Sąd Okręgowy w Dunedin w Nowej ZelandiiShutterstock

- To było zaskoczenie - komentowała tę decyzję aktywistka. - Przypomniało mi się, że świat stoi na głowie. To nie babcie powinny być sądzone, ale przemysł naftowy, ludzie, którzy czerpią ogromne zyski z niszczenia całej naszej przyszłości - powiedziała.
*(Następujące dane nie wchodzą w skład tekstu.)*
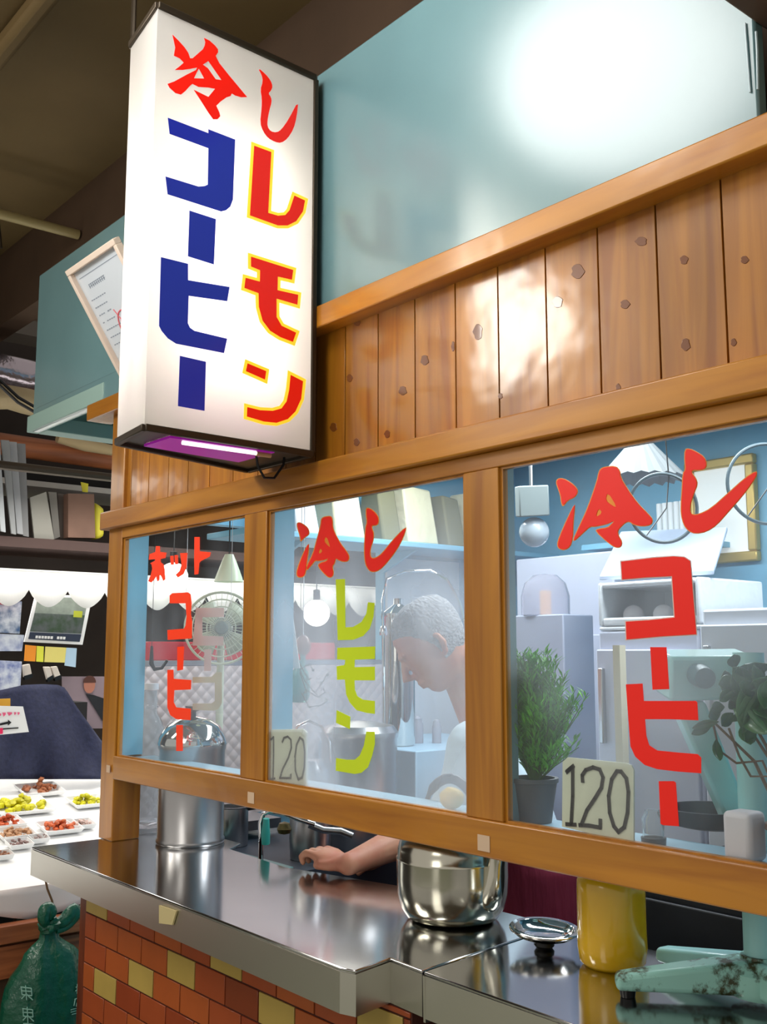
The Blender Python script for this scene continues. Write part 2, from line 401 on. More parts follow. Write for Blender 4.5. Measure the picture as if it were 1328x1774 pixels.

Dyrektor programowa Greenpeace w Nowej Zelandii, Niamh O'Flynn, nazwała doświadczenie Penwarden "niesprawiedliwością" i "ogromnym marnotrawstwem zasobów". "Potrzebujemy teraz działań klimatycznych bardziej niż kiedykolwiek. Potrzebujemy więcej ludzi takich, jak Rosemary - gotowych do zajęcia stanowiska" - dodała w oświadczeniu.

CNN skontaktowało się z Energy Resources Aotearoa, wcześniej znanym jako PEPANZ, w celu uzyskania komentarza. Do sobotniego popołudnia nie otrzymało jednak odpowiedzi.

Penwarden zapowiada dalszą walkę ze zmianami klimatu

Wydanie wyroku zaplanowano na 8 września. Kobiecie grozi do 10 lat pozbawienia wolności. Penwarden przekazała, że jej prawnicy wnoszą o "zwolnienie bez wyroku skazującego" (discharge without conviction).

Babcia i działaczka zapowiedziała, że planuje nadal naciskać na rządy, by podjęły kroki w celu przeciwdziałania kryzysowi klimatycznemu. - Potrzeba trochę odwagi, aby wyjść poza codzienność - oceniła, dodając, że obecny system "prowadzi nas w przepaść".